## WHAT IS BEING ASKED
Tell how many lines carry the word "from"; the reply is the number and nothing else.

Records with scene code:
[Begin]
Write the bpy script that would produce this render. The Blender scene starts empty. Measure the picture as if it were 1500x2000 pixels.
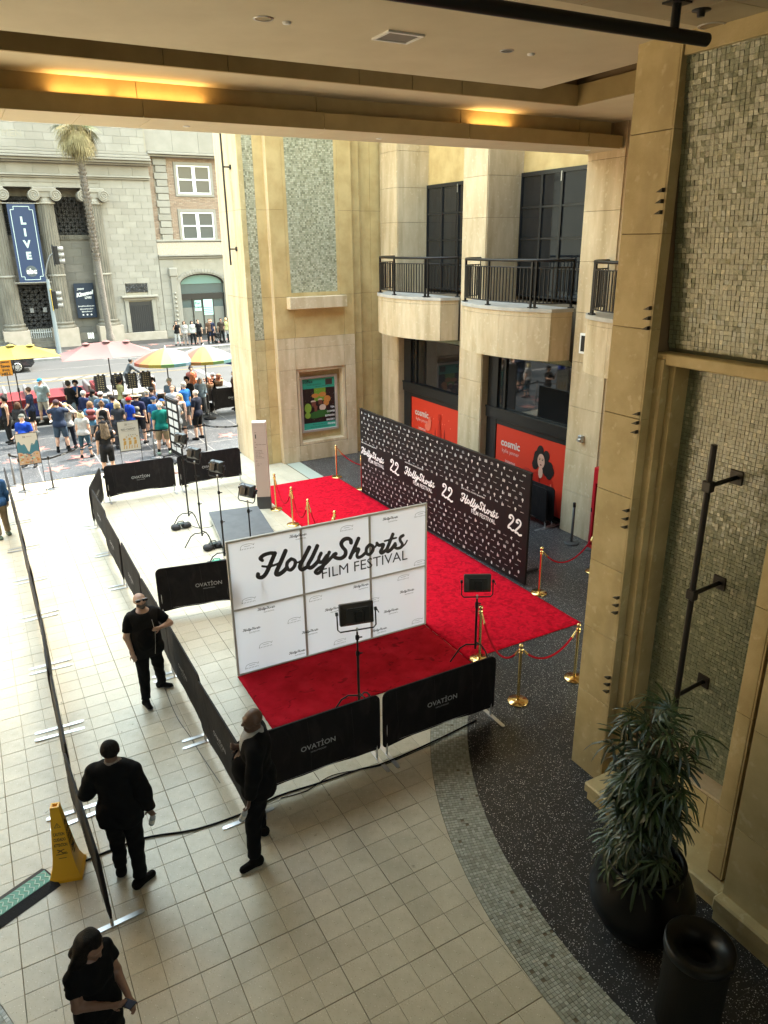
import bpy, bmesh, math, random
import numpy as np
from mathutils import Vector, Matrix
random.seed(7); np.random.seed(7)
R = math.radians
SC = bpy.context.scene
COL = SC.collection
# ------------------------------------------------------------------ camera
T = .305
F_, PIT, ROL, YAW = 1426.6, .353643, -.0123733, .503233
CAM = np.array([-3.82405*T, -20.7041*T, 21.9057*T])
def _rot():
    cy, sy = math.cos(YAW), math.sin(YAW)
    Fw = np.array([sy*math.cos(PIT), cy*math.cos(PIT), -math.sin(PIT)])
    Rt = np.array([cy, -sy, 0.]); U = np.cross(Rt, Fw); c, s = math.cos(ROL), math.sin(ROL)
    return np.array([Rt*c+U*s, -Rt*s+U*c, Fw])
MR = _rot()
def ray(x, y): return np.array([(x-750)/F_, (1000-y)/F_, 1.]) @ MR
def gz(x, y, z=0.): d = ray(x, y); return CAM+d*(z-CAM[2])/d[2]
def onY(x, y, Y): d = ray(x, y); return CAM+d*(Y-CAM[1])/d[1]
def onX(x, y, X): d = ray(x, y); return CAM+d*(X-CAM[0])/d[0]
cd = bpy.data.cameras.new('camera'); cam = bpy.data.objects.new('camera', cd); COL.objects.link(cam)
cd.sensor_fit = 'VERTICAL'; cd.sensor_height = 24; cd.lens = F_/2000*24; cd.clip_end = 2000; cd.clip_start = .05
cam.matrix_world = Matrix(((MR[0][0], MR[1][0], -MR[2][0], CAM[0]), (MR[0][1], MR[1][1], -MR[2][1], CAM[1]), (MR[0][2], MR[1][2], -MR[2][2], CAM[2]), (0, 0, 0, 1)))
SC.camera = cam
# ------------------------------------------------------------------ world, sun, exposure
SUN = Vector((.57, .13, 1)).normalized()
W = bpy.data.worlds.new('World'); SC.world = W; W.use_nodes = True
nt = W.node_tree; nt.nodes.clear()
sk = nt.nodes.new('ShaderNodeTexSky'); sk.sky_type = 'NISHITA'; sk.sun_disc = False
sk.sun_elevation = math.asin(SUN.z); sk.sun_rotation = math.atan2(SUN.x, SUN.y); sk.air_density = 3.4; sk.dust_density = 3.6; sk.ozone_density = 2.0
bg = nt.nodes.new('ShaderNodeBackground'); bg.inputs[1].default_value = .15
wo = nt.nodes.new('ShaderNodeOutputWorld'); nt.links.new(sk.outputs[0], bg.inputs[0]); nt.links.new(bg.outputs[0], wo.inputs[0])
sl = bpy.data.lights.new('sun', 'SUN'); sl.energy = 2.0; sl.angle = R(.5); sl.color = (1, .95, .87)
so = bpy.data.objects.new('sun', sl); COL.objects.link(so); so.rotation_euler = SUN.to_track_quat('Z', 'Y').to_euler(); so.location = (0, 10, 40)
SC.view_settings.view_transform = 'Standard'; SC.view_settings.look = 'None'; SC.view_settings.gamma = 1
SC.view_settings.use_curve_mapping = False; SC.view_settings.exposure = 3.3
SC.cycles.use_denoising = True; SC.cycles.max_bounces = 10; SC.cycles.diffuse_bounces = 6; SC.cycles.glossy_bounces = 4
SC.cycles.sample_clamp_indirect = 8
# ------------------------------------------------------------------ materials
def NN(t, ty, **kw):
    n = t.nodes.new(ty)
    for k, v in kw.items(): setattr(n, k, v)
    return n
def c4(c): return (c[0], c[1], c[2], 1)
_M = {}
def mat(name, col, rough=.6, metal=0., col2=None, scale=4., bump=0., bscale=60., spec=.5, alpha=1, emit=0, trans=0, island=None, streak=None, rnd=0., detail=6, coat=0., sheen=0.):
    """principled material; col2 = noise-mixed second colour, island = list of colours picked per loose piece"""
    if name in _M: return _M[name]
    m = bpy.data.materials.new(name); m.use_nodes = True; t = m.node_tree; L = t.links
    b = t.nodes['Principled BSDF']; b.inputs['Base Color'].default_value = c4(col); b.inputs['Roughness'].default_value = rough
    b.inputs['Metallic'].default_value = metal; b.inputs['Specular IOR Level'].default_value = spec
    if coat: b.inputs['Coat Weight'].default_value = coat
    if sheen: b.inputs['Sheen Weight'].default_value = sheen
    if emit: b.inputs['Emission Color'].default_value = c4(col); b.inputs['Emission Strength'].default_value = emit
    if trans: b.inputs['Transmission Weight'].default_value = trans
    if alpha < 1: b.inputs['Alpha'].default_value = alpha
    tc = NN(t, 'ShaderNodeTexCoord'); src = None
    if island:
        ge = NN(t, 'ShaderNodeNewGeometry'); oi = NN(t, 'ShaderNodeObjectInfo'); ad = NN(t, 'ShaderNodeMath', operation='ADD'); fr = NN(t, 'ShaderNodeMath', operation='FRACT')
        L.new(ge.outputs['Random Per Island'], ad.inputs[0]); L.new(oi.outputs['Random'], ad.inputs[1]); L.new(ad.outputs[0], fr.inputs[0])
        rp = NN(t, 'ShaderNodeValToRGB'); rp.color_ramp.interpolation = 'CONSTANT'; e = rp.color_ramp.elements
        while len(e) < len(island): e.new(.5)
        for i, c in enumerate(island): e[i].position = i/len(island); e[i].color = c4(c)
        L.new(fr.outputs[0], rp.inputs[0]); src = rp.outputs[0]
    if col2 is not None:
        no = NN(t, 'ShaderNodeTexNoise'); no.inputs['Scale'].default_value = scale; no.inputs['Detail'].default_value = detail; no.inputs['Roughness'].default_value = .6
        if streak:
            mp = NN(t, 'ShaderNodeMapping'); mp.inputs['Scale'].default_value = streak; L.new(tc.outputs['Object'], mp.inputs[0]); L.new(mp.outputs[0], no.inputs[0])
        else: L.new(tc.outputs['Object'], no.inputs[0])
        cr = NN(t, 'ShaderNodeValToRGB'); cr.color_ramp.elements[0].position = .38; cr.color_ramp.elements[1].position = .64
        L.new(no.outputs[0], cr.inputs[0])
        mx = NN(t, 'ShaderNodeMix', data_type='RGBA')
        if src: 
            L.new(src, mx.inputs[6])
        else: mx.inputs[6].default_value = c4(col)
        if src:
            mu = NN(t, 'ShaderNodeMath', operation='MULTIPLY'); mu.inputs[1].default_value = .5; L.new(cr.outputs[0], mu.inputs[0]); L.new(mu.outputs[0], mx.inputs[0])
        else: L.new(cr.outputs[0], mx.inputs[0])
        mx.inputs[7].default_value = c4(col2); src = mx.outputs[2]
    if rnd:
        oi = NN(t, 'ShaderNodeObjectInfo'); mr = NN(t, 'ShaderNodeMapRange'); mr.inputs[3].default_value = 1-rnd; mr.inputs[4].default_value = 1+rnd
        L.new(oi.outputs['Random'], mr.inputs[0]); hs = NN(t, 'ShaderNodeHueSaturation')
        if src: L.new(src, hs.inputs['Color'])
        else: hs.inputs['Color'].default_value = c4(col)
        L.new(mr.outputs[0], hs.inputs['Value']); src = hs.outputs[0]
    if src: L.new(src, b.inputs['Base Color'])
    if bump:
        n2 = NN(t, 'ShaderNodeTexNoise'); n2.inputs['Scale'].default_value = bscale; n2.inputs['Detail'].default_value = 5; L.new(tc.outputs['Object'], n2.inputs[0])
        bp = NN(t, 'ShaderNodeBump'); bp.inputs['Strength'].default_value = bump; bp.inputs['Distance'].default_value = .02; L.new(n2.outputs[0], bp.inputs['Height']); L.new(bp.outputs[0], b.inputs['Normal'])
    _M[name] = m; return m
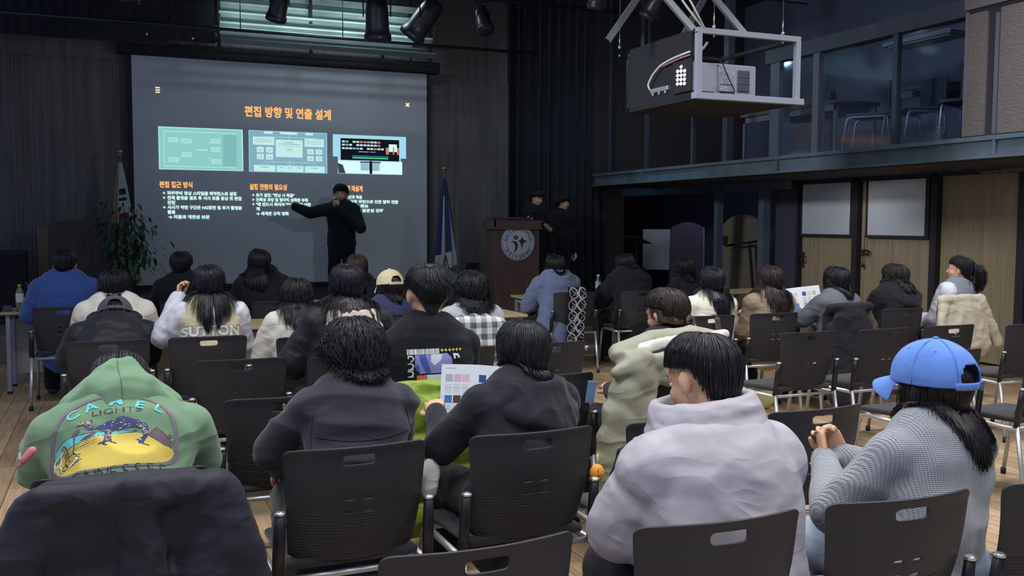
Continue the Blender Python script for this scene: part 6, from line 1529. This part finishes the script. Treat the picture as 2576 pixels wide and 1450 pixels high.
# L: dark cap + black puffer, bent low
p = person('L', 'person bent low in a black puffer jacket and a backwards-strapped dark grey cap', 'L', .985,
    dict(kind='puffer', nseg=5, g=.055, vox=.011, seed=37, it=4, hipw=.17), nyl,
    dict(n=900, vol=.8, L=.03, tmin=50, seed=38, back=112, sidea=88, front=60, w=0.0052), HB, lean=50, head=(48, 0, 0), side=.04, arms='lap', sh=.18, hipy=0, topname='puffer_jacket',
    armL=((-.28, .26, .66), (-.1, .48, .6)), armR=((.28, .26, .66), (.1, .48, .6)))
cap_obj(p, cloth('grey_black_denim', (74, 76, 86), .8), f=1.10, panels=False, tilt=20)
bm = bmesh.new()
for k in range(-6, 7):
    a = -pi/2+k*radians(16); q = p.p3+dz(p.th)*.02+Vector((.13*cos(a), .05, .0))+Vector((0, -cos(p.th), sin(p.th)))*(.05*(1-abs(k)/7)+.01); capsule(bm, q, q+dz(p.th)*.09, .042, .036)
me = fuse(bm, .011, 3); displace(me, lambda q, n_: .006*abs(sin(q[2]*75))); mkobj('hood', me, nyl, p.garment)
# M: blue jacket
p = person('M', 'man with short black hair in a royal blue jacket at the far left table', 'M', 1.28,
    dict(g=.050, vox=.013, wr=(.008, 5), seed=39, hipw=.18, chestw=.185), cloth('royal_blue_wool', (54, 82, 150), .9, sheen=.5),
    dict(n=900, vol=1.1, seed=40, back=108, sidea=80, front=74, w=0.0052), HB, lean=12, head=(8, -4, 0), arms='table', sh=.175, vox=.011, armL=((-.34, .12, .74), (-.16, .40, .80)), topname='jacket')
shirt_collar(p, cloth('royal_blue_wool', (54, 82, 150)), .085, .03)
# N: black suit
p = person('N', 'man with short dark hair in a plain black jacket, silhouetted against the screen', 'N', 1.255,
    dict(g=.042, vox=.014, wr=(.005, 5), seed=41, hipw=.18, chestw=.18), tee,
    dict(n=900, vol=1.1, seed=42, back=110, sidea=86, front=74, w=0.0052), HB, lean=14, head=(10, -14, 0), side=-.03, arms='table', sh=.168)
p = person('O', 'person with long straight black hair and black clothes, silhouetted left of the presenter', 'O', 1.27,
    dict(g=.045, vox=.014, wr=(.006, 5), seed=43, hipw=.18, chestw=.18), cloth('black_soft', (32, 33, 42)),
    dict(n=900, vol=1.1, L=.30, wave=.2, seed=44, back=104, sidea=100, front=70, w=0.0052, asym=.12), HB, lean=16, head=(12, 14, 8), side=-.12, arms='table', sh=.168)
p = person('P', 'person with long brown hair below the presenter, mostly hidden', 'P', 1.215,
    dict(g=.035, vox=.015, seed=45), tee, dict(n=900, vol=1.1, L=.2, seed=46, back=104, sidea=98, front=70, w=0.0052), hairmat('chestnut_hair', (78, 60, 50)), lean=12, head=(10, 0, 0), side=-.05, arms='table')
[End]
## SOLUTION TO THE PROBLEM
2